Asset Management | ESG funds under scrutiny for alleged links to forced labour in China – what are the risks for Norwegian asset managers?
Background
Global ESG funds have invested $789 million in Contemporary Amperex Technology (CATL), the world’s largest manufacturer of EV and energy storage batteries. Among the investors are BlackRock, Nordea, and Ninety One, whose combined investment exceeds $300 million. CATL, along with other companies, is currently facing allegations of being connected to state-sponsored forced labor and human rights abuses against the Xinjiang minority. This situation exemplifies the challenges faced by companies with complex supply chains. The recent decision by the U.S. Department of Defense to “blacklist” CATL and other companies due to these allegations is discussed in an article in Dagens Næringsliv on January 8, 2025.
In 2020, the US, followed by the EU, imposed sanctions on the Xinjiang Production and Construction Corps and several Chinese officials due to human rights allegations. The US Uyghur Forced Labor Prevention Act (UFLPA) of 2021 established a rebuttable presumption that goods from Xinjiang or entities on the UFLPA Entity List are produced with forced labour, prohibiting import unless clear evidence proved otherwise. The EU Forced Labour Regulation, adopted on November 19 and published on December 12, 2024, will prohibit placing and making available on the Union market, and to export from the Union market, any product made using forced labour from the end of 2027. The ban will affect all products regardless of origin or industry. Future policies against China may be influenced by the new US administration.
While the risk of forced or child labour is not confined to the renewable energy sector or to China geographically, many companies, including Norwegian, have faced significant challenges in sourcing critical raw materials and components, such as those for solar panels, due to limited transparency. In response to the coordinated Western sanctions, China imposed countersanctions, effectively hindering transparency and increasing challenges for companies operating in or sourcing from China.
Implications for Norwegian asset managers
Since July 2022, the Norwegian Transparency Act (Nw: Åpenhetsloven) (the Act) has required fund managers and their portfolio investments (meeting certain thresholds) to conduct risk-based due diligence to identify and manage risks related to human rights and decent working conditions. Eliminating gross human rights violations, such as forced and child labour, is a primary objective of the Act. Portfolio investments with suppliers based in or linked to China should inherently be considered higher risk, and asset managers with such exposures should ensure that companies adequately address these risks. Failing to perform proper due diligence (Nw.: aktsomhetsvurderinger), and failing to act on potential risks, may lead to legal liability.
Additionally, many asset managers are obligated to ensure that funds are not invested in or linked to forced and/or child labour through side letters or similar contractual obligations creating separate responsibilities towards investors beyond regulatory requirements.
BAHR Comments
Companies like CATL exemplify the challenges with “ESG investing”. While investments in such companies may be environmentally beneficial due to contributions to reducing greenhouse gas emissions, they may be at risk of being linked to human rights violations.

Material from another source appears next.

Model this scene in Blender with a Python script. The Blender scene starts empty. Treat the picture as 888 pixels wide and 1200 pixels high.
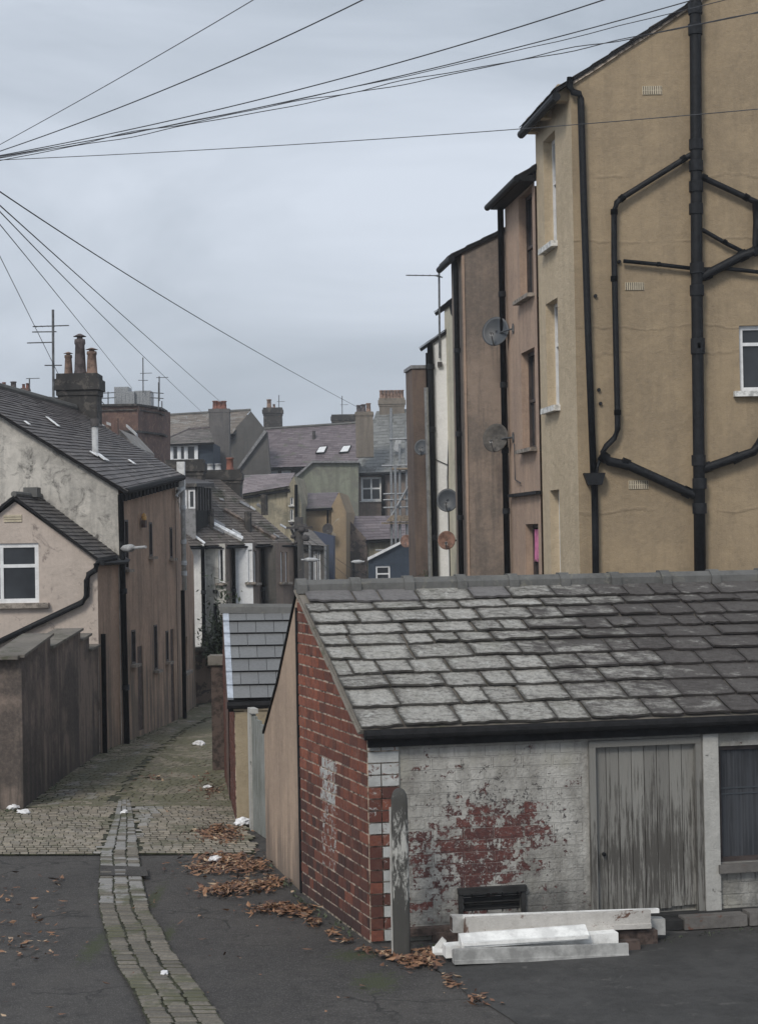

The revelations about ESG funds’ investments in companies potentially linked to forced labour in Xinjiang underscore the need for rigorous due diligence and ongoing monitoring of portfolio investments throughout the investment cycle:
- At entry: A risk based due diligence on forced and child labour, including in the target company’s supply chain, should be integrated into pre-acquisition M&A due diligence processes. Specific risk areas such as goods and suppliers should be classified, and targeted reviews should be performed where the risk is considered high. This approach helps in understanding and mitigating risks. A plan for post-closing integration established before signing helps understanding the resources required post-closing to adequately reduce risk, which may be considered into pricing.
- During ownership: The due diligence should continue post-closing where necessary (e.g. where relevant information was not available prior to closing). Operative activities to further reduce risk can be implemented, such as training, audits and potentially also termination of supplier contracts if risks cannot be mitigated. The integration plan can transition into a long-term, risk-based monitoring process, ensuring that risks are adequately reduced at the portfolio level.
- Preparing for exit: At this stage potential showstoppers linked to risk of forced and child labour should be identified and managed through pre-exit due diligence. If risks have been addressed during pre-acquisition due diligence and effectively monitored during ownership, additional due diligence at this stage may not be required, or it may be sufficient with a limited review only.